GDPR: Understanding the Risks and Opportunities


Data is the lifeblood of every company.  Knowledge of your customers and the ability to use that knowledge to create better new products and customer experiences is how enterprises survive and thrive in the 21st century. 

But that data must be protected. As we’ve seen from high profile breaches at large organizations like Equifax and the NSA as well as many smaller companies, large, well-funded and organized threat actors are taking advantage of increasingly sophisticated tools and techniques to exponentially grow business risk. 

Globally, governments have taken notice and have introduced new regulations requiring organizations to employ new methods designed to safeguard customer and employee data from not just cyberattacks, but also misuse of the data.

As the threat and regulatory landscapes rapidly evolve, new data protection regulations introduce significant and growing operational risk as well as new business risks.


What is GDPR?

The General Data Protection Regulation is the 2016 data privacy law enacted in the European Union (and likely the UK as well). After a 2-year grace period, enforcement will begin in May 2018, and at that point, up to 4% of global company revenue and unlimited liability is at stake for US companies with European customers.  Here are some of the new or enhanced key requirements that will be most challenging to handle.


GDPR: Risk, Opportunity or Neither?

Regulatory Risk

Many people believe that GDPR applies only if a US organization has a physical presence in Europe, but this is not true.  If an organization has customers or employees in Europe or accept EU resident data, then GDPR applies. But not all risks are created equal. 

The headline is that after May 2018, up to 4% of global company revenue and unlimited liability is at stake for every US company with EU customer or employee data, but actual penalties will depend on many mitigating or aggravating factors.

  • Extent to which the company is pursuing a privacy/security by design strategy
  • Quantity of personal data
  • Potential breach impact (nature of the data)
  • Willful or accidental misuse of personal data by collectors and/or processors
  • Company brand visibility
  • Etc.

Unfortunately, it is difficult to assess this risk up front; a GDPR readiness and risk assessment is required to establish the risk cost equivalence. Additionally, there are other types of risk to consider: Operational, liability, strategic and brand risk are also significant.

Operational Risk

Many organizations lack the controls that make it possible to even know where all their customer data lives, much less understand the impact if that data were to be misused. But finding, classifying and assessing personal data is only the beginning; the real work begins with making business and IT operations compliant. 
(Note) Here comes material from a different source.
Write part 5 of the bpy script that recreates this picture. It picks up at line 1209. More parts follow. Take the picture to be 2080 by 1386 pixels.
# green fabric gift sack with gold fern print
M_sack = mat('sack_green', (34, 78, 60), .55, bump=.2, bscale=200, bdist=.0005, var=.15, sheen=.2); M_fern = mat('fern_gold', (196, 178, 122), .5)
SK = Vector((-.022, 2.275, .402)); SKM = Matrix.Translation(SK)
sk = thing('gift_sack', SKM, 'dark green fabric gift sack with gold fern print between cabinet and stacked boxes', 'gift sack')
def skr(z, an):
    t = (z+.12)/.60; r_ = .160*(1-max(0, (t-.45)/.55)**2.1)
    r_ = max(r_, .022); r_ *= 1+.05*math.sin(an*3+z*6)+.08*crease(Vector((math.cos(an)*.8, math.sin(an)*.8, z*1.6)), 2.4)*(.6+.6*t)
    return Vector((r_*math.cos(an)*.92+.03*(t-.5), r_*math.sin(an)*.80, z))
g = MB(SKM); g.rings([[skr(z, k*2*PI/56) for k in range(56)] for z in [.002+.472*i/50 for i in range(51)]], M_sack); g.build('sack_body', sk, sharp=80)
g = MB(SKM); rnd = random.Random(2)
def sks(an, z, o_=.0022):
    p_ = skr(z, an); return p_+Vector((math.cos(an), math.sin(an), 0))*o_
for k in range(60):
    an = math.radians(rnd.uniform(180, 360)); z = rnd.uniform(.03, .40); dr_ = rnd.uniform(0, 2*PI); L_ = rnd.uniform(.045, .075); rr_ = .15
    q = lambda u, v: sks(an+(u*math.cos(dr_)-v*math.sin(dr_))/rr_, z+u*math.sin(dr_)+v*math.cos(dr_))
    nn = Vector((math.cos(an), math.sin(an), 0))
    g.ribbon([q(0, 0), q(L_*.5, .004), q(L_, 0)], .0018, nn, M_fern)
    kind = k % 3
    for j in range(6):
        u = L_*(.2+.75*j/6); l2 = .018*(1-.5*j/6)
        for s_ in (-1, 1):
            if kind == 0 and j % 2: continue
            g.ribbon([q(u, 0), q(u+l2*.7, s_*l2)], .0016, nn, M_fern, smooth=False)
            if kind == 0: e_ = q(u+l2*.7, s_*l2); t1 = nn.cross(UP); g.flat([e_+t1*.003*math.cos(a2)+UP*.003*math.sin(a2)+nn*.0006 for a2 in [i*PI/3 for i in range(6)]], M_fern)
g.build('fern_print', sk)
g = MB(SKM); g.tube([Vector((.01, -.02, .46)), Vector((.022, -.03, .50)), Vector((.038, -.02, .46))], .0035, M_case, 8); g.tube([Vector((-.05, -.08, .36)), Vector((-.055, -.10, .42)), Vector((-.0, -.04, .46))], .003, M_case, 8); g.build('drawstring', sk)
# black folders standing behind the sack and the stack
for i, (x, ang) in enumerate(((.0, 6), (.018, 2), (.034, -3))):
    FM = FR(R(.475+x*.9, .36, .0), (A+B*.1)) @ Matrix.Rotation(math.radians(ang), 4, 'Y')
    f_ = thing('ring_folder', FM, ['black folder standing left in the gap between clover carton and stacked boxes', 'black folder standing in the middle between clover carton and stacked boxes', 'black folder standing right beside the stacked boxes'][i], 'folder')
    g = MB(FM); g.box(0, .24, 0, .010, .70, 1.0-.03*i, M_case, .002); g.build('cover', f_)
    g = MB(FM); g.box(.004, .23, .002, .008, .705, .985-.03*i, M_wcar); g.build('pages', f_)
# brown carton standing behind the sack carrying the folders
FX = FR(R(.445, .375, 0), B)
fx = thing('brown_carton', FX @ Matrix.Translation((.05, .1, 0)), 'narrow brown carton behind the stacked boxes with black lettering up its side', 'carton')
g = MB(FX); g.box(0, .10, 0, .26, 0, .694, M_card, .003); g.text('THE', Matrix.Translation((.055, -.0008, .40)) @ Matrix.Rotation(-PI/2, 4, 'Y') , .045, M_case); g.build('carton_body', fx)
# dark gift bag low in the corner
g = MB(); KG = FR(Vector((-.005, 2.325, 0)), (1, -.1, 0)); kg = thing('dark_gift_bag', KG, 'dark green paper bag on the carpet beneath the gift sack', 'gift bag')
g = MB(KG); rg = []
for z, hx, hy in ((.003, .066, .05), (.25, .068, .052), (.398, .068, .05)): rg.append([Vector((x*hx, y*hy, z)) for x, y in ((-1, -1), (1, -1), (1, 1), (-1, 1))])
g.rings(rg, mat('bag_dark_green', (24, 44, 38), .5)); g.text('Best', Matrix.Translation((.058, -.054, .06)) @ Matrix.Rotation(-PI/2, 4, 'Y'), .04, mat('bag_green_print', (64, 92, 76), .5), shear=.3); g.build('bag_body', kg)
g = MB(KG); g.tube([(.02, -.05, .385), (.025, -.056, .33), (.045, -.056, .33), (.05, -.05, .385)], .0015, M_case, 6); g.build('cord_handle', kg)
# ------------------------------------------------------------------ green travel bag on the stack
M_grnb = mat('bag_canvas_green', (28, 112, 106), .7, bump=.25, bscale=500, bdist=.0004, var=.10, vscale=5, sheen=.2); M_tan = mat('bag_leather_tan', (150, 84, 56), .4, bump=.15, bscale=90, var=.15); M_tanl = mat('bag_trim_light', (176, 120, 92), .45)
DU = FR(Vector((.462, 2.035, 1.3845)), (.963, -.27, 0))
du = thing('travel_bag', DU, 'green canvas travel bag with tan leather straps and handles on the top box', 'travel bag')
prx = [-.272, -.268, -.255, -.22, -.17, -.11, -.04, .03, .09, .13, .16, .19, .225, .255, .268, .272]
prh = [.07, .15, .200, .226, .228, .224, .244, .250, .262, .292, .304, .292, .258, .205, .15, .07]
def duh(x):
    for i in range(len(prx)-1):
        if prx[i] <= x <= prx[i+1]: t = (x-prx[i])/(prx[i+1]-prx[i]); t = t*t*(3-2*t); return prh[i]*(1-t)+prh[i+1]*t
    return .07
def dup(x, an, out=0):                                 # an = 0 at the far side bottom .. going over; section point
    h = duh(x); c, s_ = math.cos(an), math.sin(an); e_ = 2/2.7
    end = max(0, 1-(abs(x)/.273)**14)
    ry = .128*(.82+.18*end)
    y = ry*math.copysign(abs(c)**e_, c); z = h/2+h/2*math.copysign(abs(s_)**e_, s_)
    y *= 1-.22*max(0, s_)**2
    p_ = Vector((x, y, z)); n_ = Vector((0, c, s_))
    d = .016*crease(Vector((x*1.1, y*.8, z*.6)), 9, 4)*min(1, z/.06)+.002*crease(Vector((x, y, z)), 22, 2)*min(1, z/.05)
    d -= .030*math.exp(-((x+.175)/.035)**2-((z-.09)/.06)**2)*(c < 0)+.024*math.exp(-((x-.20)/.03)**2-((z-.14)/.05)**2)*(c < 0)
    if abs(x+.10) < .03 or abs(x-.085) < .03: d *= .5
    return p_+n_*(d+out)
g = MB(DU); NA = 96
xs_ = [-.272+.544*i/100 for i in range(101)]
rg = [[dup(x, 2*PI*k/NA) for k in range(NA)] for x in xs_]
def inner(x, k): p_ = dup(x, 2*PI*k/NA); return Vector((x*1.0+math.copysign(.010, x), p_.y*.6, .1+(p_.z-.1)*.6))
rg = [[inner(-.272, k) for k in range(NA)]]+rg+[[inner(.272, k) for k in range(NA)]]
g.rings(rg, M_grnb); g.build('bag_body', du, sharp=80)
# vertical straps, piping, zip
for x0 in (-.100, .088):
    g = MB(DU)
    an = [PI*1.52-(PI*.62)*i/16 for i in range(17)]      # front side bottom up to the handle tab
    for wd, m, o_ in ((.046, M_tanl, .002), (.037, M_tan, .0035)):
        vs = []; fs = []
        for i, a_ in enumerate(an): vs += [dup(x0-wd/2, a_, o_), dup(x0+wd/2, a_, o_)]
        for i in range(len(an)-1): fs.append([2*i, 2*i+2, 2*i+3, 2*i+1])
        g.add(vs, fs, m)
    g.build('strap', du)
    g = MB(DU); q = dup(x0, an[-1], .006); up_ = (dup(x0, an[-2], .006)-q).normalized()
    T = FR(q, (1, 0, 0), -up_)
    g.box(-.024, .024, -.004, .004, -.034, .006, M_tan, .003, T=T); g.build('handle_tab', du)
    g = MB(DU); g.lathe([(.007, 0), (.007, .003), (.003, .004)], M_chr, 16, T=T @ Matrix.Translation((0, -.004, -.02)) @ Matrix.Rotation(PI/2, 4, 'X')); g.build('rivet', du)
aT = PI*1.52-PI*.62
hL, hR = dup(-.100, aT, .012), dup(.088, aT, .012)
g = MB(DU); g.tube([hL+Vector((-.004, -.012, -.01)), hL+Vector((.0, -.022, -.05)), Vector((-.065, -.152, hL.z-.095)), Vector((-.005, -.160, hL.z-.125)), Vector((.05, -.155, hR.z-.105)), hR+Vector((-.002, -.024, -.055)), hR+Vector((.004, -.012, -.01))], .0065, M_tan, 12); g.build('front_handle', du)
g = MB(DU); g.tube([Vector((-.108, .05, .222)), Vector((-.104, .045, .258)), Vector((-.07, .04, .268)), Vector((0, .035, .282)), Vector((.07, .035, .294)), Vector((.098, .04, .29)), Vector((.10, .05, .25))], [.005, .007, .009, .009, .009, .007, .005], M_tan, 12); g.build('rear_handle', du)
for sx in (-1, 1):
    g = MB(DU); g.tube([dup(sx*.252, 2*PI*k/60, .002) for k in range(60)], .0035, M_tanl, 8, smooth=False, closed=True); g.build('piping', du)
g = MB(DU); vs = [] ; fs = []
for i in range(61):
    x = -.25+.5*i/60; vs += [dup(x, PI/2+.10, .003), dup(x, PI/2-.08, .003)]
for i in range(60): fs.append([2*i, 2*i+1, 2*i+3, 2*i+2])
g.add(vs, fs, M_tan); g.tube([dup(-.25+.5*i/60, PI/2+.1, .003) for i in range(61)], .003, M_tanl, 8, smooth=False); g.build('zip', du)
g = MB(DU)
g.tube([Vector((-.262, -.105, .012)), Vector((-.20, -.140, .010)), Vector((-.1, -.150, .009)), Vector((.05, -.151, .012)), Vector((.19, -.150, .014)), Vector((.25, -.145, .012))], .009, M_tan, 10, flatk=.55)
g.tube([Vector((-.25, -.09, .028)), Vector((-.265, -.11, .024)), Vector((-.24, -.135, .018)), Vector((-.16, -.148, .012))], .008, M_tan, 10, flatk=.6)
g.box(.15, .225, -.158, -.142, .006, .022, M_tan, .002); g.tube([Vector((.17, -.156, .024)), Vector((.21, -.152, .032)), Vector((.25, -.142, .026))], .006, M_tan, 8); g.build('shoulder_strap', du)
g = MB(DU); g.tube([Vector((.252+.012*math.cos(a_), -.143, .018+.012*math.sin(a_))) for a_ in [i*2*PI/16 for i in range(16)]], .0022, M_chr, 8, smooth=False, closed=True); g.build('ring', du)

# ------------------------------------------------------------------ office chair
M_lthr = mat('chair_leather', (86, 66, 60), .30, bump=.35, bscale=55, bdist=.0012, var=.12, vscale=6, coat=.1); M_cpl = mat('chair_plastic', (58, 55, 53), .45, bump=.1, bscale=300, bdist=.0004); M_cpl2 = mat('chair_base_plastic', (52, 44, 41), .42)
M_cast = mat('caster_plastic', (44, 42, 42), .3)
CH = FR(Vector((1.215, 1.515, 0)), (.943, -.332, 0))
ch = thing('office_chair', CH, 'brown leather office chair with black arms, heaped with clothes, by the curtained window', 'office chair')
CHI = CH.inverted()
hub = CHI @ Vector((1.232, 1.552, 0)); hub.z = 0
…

Operational risk is exacerbated by the fact that the landscape for compliance and security is rapidly evolving, driven by new threats, new actors, as well as new case law and policy changes. Without automation, GDPR compliance costs can grow over time & overwhelm organizations.

Compliance Automation

  • Supports Privacy by Design
  • Reduces errors leading to enforcement and/or breaches
  • Reduces cost by automating compliance workflows
  •  Reduces the threat surface with approaches like pseudonymization & encryption

GDPR’s Strategic Risk & Opportunity

In  addition to Regulatory and Operational risks, there are significant strategic risks to consider

  •  Competitiveness:  GDPR requirements make scalability more difficult, which makes it necessary to source additional hard to find talent, limits use of predictive analytics for decisions, inhibits new product development, and makes it more difficult to enter new market segments

  • Customer Experience:  Some organizations, instead of evolving, will choose to reduce risk by limiting the use of personal data.  This can happen without leadership even being aware.  Over time, the ability to deliver new, more personalized customer experiences will be drastically limited
  • Trust  With so many high-profile breaches, even comparatively minor GDPR enforcement actions could permanently impair a company’s brand and damage its relationship with customers, employees and partners.

Although the operational, regulatory and strategic risks are real, GDPR can also represent an opportunity to create competitive advantage.  By utilizing GDPR as an opportunity to begin automating, you begin to create a more agile enterprise while supporting the costs of compliance with the savings you achieve through automation.